Ratingagenturen bewerten Wertpapiere sowie die Kreditwürdigkeit von Banken, Unternehmen und Ländern. Obwohl weltweit zwischen 130 und 150 solcher Agenturen existieren, ist das Ratinggeschäft weitgehend zwischen den drei US-Riesen S&P, Moody‘s und Fitch aufgeteilt.
Marktbeherrschung
Die deutsche Unternehmensberatung Roland Berger hat in einer Studie von 2011 nachgewiesen, dass allein S&P und Moody‘s mit 80 Prozent der weltweiten Ratingumsätze eine marktbeherrschende Stellung haben und zum Teil auch denselben Kapitalbesitzern gehören, die sie ebenfalls bewerten.

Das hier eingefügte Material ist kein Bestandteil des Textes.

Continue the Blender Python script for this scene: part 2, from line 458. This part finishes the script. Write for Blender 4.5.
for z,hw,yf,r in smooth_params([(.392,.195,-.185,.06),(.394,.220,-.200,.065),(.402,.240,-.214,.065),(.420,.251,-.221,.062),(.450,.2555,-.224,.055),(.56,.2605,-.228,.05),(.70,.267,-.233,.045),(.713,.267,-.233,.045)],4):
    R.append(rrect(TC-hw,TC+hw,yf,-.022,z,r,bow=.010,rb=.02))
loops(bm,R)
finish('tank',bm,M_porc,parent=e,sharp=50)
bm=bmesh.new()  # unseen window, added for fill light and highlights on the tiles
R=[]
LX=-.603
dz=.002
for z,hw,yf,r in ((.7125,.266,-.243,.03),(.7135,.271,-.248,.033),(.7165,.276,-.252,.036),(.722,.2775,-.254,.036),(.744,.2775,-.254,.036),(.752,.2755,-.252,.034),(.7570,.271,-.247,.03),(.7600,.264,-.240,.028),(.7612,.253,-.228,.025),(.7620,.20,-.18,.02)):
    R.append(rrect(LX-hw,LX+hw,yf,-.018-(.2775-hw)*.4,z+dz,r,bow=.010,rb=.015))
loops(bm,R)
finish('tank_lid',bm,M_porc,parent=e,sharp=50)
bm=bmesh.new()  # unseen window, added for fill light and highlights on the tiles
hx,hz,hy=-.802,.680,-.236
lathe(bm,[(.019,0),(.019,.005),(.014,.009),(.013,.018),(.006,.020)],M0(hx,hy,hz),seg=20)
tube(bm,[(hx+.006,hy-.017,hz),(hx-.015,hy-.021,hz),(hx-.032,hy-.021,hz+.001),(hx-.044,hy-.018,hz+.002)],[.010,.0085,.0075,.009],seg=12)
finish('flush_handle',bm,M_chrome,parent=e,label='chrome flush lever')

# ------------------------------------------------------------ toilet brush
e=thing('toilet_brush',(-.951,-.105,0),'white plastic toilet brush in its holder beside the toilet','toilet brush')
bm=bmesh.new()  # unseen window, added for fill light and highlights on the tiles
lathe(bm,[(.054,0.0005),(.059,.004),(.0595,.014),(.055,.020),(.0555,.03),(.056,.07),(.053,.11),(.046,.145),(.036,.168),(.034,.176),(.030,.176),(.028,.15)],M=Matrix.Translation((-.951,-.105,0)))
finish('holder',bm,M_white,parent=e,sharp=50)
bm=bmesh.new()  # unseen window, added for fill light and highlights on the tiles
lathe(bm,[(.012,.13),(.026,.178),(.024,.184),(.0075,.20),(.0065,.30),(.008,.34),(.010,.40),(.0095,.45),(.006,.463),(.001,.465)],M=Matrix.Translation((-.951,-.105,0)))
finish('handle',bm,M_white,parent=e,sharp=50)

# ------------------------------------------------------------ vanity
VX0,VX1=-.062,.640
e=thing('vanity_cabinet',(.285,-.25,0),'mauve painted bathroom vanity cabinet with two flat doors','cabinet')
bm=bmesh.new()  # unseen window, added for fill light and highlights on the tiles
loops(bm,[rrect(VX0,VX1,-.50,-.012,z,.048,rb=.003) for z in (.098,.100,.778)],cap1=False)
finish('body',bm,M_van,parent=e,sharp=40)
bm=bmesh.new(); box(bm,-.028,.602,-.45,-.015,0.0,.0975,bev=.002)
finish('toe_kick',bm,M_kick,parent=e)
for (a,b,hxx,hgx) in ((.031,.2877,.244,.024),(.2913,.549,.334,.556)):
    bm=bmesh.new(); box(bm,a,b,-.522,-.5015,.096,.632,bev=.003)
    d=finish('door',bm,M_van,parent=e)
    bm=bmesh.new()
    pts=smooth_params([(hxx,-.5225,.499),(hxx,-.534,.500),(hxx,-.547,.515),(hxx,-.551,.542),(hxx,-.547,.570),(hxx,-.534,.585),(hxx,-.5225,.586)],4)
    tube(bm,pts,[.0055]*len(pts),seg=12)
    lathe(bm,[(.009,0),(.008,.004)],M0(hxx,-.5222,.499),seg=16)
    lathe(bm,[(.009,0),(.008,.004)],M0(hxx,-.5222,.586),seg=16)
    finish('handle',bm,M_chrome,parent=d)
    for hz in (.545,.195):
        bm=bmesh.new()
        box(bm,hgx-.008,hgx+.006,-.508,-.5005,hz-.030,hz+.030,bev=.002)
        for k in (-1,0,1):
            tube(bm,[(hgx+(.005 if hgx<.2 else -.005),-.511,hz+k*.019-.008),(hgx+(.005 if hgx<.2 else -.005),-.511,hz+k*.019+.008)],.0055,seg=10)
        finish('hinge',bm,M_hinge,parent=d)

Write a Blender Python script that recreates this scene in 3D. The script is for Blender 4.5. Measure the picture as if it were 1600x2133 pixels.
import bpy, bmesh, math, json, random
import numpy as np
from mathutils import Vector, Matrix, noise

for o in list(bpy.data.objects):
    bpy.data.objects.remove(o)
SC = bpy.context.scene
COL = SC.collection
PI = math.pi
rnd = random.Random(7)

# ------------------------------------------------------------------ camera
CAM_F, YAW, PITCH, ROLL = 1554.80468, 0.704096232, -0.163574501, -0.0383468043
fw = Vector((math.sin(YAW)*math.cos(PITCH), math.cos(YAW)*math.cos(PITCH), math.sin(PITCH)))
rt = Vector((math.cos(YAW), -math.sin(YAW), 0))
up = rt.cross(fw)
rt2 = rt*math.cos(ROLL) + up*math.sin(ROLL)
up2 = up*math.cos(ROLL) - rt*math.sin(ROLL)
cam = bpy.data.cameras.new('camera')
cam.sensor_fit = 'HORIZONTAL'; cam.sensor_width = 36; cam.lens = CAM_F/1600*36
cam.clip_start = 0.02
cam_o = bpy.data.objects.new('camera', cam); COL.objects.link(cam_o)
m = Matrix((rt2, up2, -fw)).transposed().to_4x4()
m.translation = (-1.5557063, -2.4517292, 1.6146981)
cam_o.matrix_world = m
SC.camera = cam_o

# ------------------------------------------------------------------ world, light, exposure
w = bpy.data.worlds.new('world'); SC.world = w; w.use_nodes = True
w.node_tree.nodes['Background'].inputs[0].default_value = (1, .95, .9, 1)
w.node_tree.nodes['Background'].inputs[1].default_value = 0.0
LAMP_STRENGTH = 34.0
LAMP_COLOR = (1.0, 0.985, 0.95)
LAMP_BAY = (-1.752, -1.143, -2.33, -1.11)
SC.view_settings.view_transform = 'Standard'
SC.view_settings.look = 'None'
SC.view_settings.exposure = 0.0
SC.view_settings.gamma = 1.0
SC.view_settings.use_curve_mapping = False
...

Dagongs Unabhängigkeit wird allerdings noch sehr viel mehr angezweifelt. Obwohl offiziell in China als Privatunternehmen gelistet, gilt Dagong bislang nicht als ernstzunehmender Konkurrent, weil Dagong im Interesse des chinesischen Staates handele.
Guan Jianzhong, Dagong-Chef, weist diesen Vorwurf zurück. „Wir erhalten weder staatliche Unterstützung noch Anweisungen von der Politik“, versichert er – zumal auch die chinesische Regierung ein Interesse an unabhängigen Einschätzungen habe, um Fehler erkennen und beheben zu können.
Dagong bewertet ein Drittel aller kommunalen Haushalte in China und verfügt damit bereits über einen großen Kunden. Initiativen von europäischen Unternehmen, neue Ratingagenturen in Konkurrenz zu den Großen Drei aus den USA zu etablieren, scheiterten bislang vor allem daran, dass ihnen Auftraggeber wie staatliche Institutionen fehlen.